Serge Slama, professeur de droit public

à franceinfo

Des perquisitions administratives

L'instauration de l'état d'urgence permet également la mise en place de perquisitions administratives, sans autorisation d'un juge. Concrètement, le ministre de l'Intérieur et les préfets peuvent ordonner des perquisitions en tout lieu, y compris un domicile, de jour et de nuit, lorsqu'il existe des raisons sérieuses de penser que ce lieu est fréquenté par une personne dont le comportement constitue une menace pour la sécurité et l'ordre public, précise Vie-publique.fr

Les seules exceptions concernent les lieux affectés à l'exercice d'un mandat parlementaire ou à l'activité professionnelle des avocats, des magistrats ou des journalistes. Cette disposition, tout comme celle permettant les assignations à résidence ou les interdictions de séjour, est toutefois moins adaptée au maintien de l'ordre.

"L'état d'urgence n'est pas prévu pour les émeutes urbaines, il a été conçu pour la guerre d'Algérie ou la lutte antiterroriste."

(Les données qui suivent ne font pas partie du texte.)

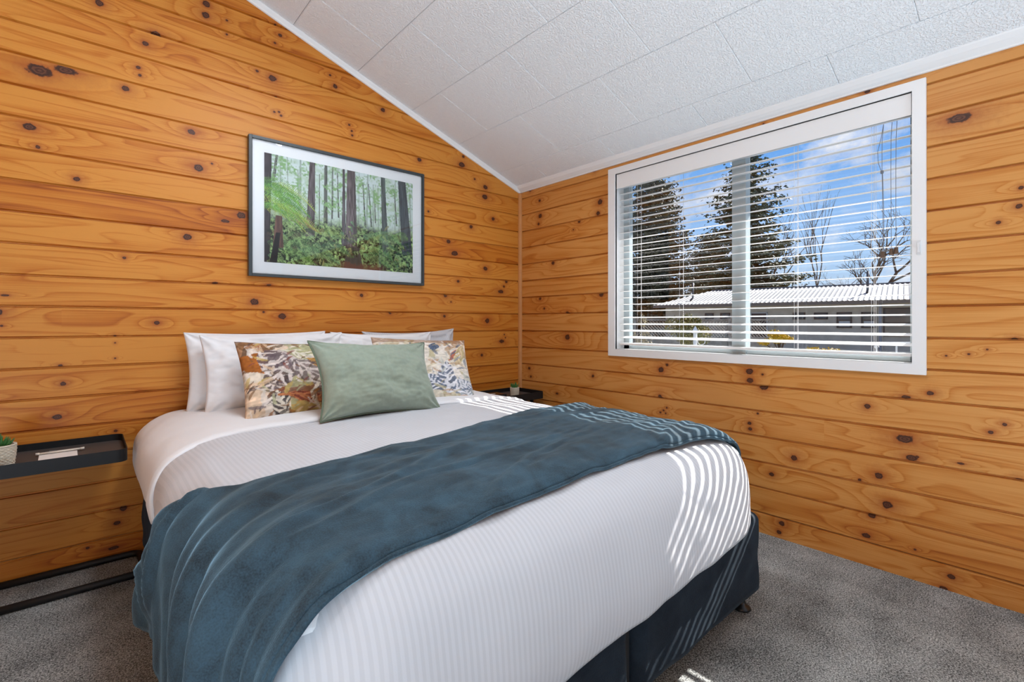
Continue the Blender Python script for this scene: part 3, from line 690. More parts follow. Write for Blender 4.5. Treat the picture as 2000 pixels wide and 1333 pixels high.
# ---- throw across the foot
AR = WA+.30; AL = -(WA+DRAPE[0][-1]-.10)
def interp(x, xs_, ys_): return float(np.interp(x, xs_, ys_))
def th_edges(a):
    xs_ = [-1.25, -1.1, -.95, -.80, -.65, -.3, 0, .3, .6, .8, .95]
    back = interp(a, xs_, [-1.28, -1.33, -1.42, -1.54, -1.60, -1.53, -1.48, -1.39, -1.35, -1.31, -1.31])
    front = interp(a, xs_, [-2.25, -2.25, -2.20, -2.16, -2.13, -2.10, -2.08, -2.07, -2.09, -2.12, -2.12])
    return back, front
def throw_fn(layer):
    def fn(s, t):
        e_ = AL+(.19-.12*max(0, t-.25)/.75)*(1 if layer else .93)-.02; a = AR+(e_-AR)*s; bk, fr = th_edges(a)
        off = .010
        if layer: fr += .012; off = .024
        c = bk+(fr-bk)*t
        hang = max(0, min(1, (-a-WA-.02)/.28)); top = 1-hang
        # creases fanning out from the left edge
        u = (c+1.0)
        w_ = .010*fbm(a*1.6+c*1.2, c*9-a*1.8, 2.2, 3)*top
        rid = abs(fbm(a*1.1+.3, c*4.5-a*1.3, 7.7, 2)); w_ += .018*max(0, .13-rid)/.13*(.45+.55*hang)+.0035*fbm(a*7+c*5, c*14-a*5, 9.1, 3)
        # hanging folds, running down the side
        ph = (c+.35*max(0, -a-WA))*26+2.4*fbm(c*2.3, 1.1, 0, 2)
        w_ += hang*((.006+.011*t)*math.sin(ph)+(.004+.007*t)*math.sin(ph*2.3+1)-.004+hang*.034*max(0, 1-t/.28)**1.5)
        pre = max(0, min(1, (-a-.15)/.7))*top; w_ += pre*.0045*math.sin(ph*.8+a*4)
        # rounded front and back rolls of the folded edge
        if layer:
            e = min(t, 1-t)*(abs(fr-bk))
            if e < .02: off -= .011*(1-e/.02)**2
        ey = max(0, LB-c)
        return surf(a, c, DRAPE, off+w_)
    return fn
thr = empty('throw_blanket', (CXB, -1.75, .70), label='blue fleece throw laid across the bed and hanging over its left side', cat='blanket')
for ly, nm in ((0, 'under_layer'), (1, 'top_layer')):
    o = sheet(nm, 0, 0, 260, 130, throw_fn(ly), M['throw'], None, .009); reparent(o, thr)
bot = AL+.012
b = MB()

# ============================================================ pillows and cushions
def paint_cushion(seed, tones):
    """leaf print raster, H x W x 3 linear"""
    N = 220; yy, xx = np.mgrid[0:N, 0:N]/(N-1.0)
    rng = np.random.RandomState(seed)
    def nz(k, s=0):
        g = np.random.RandomState(seed*31+s+k).rand(k+2, k+2); X = xx*k; Y = yy*k; i = X.astype(int); j = Y.astype(int); fx = X-i; fy = Y-j
        fx = fx*fx*(3-2*fx); fy = fy*fy*(3-2*fy)
        return (g[j, i]*(1-fx)+g[j, i+1]*fx)*(1-fy)+(g[j+1, i]*(1-fx)+g[j+1, i+1]*fx)*fy
    img = np.zeros((N, N, 3)); img[:] = tones[0]
    wx = xx+.10*(nz(5, 1)-.5)+.03*(nz(16, 2)-.5); wy = yy+.10*(nz(5, 3)-.5)+.03*(nz(16, 4)-.5)
    # broad brushed patches
    for i in range(46):
        c = tones[1+i % (len(tones)-1)]; cx, cy = rng.rand(2); an = rng.rand()*PI; L = .12+.22*rng.rand(); w_ = .03+.07*rng.rand()
        dx = (wx-cx)*math.cos(an)+(wy-cy)*math.sin(an); dy = -(wx-cx)*math.sin(an)+(wy-cy)*math.cos(an)
        m_ = ((dx/L)**2+(dy/w_)**2 < 1+.8*(nz(30, i)-.5)); img[m_] = img[m_]*.25+np.array(c)*.75
    return img, xx, yy, wx, wy, nz, rng
def leaf(img, wx, wy, cx, cy, an, L, Wd, dark, light, nv=7, nzf=None):
    ux = (wx-cx)*math.cos(an)+(wy-cy)*math.sin(an); uy = -(wx-cx)*math.sin(an)+(wy-cy)*math.cos(an)
    s = ux/L; half = Wd*np.clip(np.sin(np.clip(s, 0, 1)*PI)**.7, 0, 1)*(1-.25*s)
    inside = (s > 0) & (s < 1) & (np.abs(uy) < half)
    vein = np.sin((s*nv-np.abs(uy)/Wd*1.4)*2*PI)
    m1 = inside & (vein > -.25); m2 = inside & (vein <= -.25)
    img[m1] = img[m1]*.12+np.array(dark)*.88*(.8+.4*nzf(24, 9)[m1])[:, None]; img[m2] = np.array(light)
    mid = (s > -.05) & (s < 1) & (np.abs(uy) < .012); img[mid] = np.array(light)*.9
def s2l(r, g, b_): return tuple(((c/255)/12.92 if c/255 < .04045 else ((c/255+.055)/1.055)**2.4) for c in (r, g, b_))
TL_ = [s2l(205, 185, 165), s2l(150, 95, 45), s2l(120, 85, 55), s2l(185, 160, 95), s2l(215, 205, 195), s2l(125, 70, 60), s2l(165, 165, 130), s2l(95, 75, 60), s2l(200, 170, 140)]
def dabs(img, xx, yy, nz, rng, tones, n, size, k=.75):
    for i in range(n):
        c = tones[rng.randint(len(tones))]; cx, cy = rng.rand(2); an = rng.choice([.6, 2.3, 1.4, 2.8])+rng.randn()*.25; L = size*(.6+rng.rand()*1.2); w_ = L*(.12+.18*rng.rand())
        dx = (xx-cx)*math.cos(an)+(yy-cy)*math.sin(an); dy = -(xx-cx)*math.sin(an)+(yy-cy)*math.cos(an)+.15*dx*dx/L
        m_ = (dx/L)**2+(dy/w_)**2 < 1; img[m_] = img[m_]*(1-k)+np.array(c)*k
    g = .78+.44*nz(46, 77); return np.clip(img*g[..., None], 0, 1)
def cushion_left_img():
    img, xx, yy, wx, wy, nz, rng = paint_cushion(4, TL_)
    m_ = (wx < .15) & (wy > .56); img[m_] = np.array(s2l(214, 188, 162))*(.55+.75*nz(14, 50)[m_])[:, None]; m_ = (wx < .20) & (wy > .22) & (wy < .47); img[m_] = np.array(s2l(168, 100, 45))*(.6+.6*nz(12, 51)[m_])[:, None]
    dk, lt = s2l(98, 84, 88), s2l(205, 192, 186)
    leaf(img, wx, wy, .42, .22, 2.45, .36, .15, dk, lt, 4, nz)
    leaf(img, wx, wy, .42, .22, 1.95, .55, .16, dk, lt, 5, nz)
    leaf(img, wx, wy, .40, .22, .95, .62, .15, s2l(125, 112, 114), lt, 6, nz)
    leaf(img, wx, wy, .42, .20, .10, .40, .11, s2l(168, 165, 128), s2l(215, 208, 190), 5, nz)
    leaf(img, wx, wy, .62, .28, .55, .45, .12, s2l(150, 112, 55), s2l(185, 140, 80), 3, nz)
    leaf(img, wx, wy, .98, .95, 3.9, .5, .06, s2l(60, 50, 48), s2l(210, 195, 185), 8, nz)
    leaf(img, wx, wy, .30, 1.02, 4.6, .30, .07, s2l(70, 72, 76), s2l(215, 205, 190), 5, nz)
    leaf(img, wx, wy, .30, .80, .1, .5, .07, s2l(130, 62, 50), s2l(190, 120, 80), 3, nz)
    leaf(img, wx, wy, .60, 1.0, 4.75, .45, .03, s2l(190, 180, 150), s2l(225, 215, 200), 2, nz)
    return dabs(img, xx, yy, nz, rng, TL_+[s2l(92, 78, 82), s2l(215, 205, 198), s2l(110, 98, 102), s2l(70, 60, 58)], 170, .045)
def cushion_right_img():
    T = [s2l(214, 204, 190), s2l(200, 188, 160), s2l(225, 218, 210), s2l(180, 150, 120), s2l(190, 192, 185), s2l(175, 165, 125), s2l(226, 215, 200)]
    img, xx, yy, wx, wy, nz, rng = paint_cushion(11, T)
    bl_, wh = s2l(84, 98, 122), s2l(222, 222, 228)
    img[yy < .10] = img[yy < .10]*.4+np.array(s2l(140, 92, 60))*.6
    leaf(img, wx, wy, .70, .92, 4.0, .45, .13, bl_, wh, 7, nz)
    leaf(img, wx, wy, .70, .92, 4.75, .50, .10, bl_, wh, 6, nz)
    leaf(img, wx, wy, .72, .92, 5.6, .35, .09, s2l(120, 130, 148), wh, 6, nz)
    leaf(img, wx, wy, .62, .10, 2.0, .18, .06, bl_, bl_, 2, nz)
    leaf(img, wx, wy, .95, .16, 2.2, .32, .05, bl_, s2l(180, 110, 90), 2, nz)
    leaf(img, wx, wy, .98, .12, 1.9, .42, .07, s2l(186, 172, 128), s2l(215, 195, 160), 3, nz)
    leaf(img, wx, wy, .92, 1.0, 4.4, .30, .07, s2l(150, 160, 170), wh, 7, nz)
    return dabs(img, xx, yy, nz, rng, T+[bl_, wh, s2l(130, 140, 155), s2l(185, 150, 120)], 130, .045, .7)
def pillow_mesh(name, W_, Hh, T, N=90, pinch=.075, wob=.006, seed=0, sag=.12, img=None, corner=.0, puck=1.0, seam=0):
    vs = []; uvs = []
    def pt(u, v, side):
        e = (1-u*u); f = (1-v*v)
        x = W_/2*(u*(1-pinch*f*abs(u)**3)); y = Hh/2*(v*(1-pinch*1.1*e*abs(v)**3))
        th = T/2*max(0, e*f)**.42*(1-.18*(u*u+v*v)/2)*(1-sag*v)
        # creases running out of the corners
        ca = math.atan2(abs(v)-.0, abs(u)-.0); rr = max(abs(u), abs(v))
        cr = math.sin(math.atan2(1.02-abs(v), 1.02-abs(u))*11+seed)*(max(0, (u*v)**2)) * puck
        w_ = wob*fbm(u*2.6+seed, v*2.6, side*3, 3)*(e*f)**.3 + .006*cr*(e*f)**.25 - seam*math.exp(-((u-.06+.02*math.sin(v*3))/.014)**2)
        return (x, -side*(th+w_), y)
    fs = []
    for side in (1, -1):
        b0 = len(vs)
        for i in range(N+1):
            for j in range(N+1):
                u, v = -1+2*i/N, -1+2*j/N
                # denser near the rim
                u = math.sin(u*PI/2)*.45+u*.55; v = math.sin(v*PI/2)*.45+v*.55
                vs.append(pt(u, v, side)); uvs.append(((u+1)/2, (v+1)/2))
        for i in range(N):
            for j in range(N):
                k = b0+i*(N+1)+j; q = (k, k+N+1, k+N+2, k+1); fs.append(q if side == 1 else q[::-1])
    me = D.meshes.new(name); me.from_pydata(vs, [], fs); me.update()
    if img is not None:
        Hn = img.shape[0]-1; at = me.color_attributes.new('pattern', 'FLOAT_COLOR', 'POINT'); arr = np.ones((len(vs), 4), np.float32)
        U = np.array(uvs); c_ = np.clip((U[:, 0]*Hn).astype(int), 0, Hn); r_ = np.clip(((1-U[:, 1])*Hn).astype(int), 0, Hn); arr[:, :3] = img[r_, c_]
        at.data.foreach_set('color', arr.ravel())
    bm = bmesh.new(); bm.from_mesh(me); bmesh.ops.remove_doubles(bm, verts=bm.verts, dist=2e-4); bm.to_mesh(me); bm.free()
    return me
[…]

Serge Slama, professeur de droit public

à franceinfo

Une mobilisation des forces de l'ordre

Dans le cadre de l'état d'urgence, les autorités peuvent aussi effectuer des réquisitions de personnes ou de moyens privés. Elles peuvent être de plusieurs types : d'ordre collectif à l'égard des personnels maintenus dans leur emploi ou bien d'ordre individuel indiquant la nature de l'emploi à tenir ou du service à assurer, selon le Code de la défense. Cependant, le déploiement plus important de forces de l'ordre peut être décidé en dehors de ce cadre. "En 2005, lors des émeutes urbaines, l'état d'urgence avait été utilisé pour mobiliser de manière plus importante les forces de l'ordre, en leur refusant des congés par exemple. Mais il s'agissait plutôt d'un effet symbolique, rappelle Serge Slama. C'est l'Etat qui se met en mode 'état d'urgence'."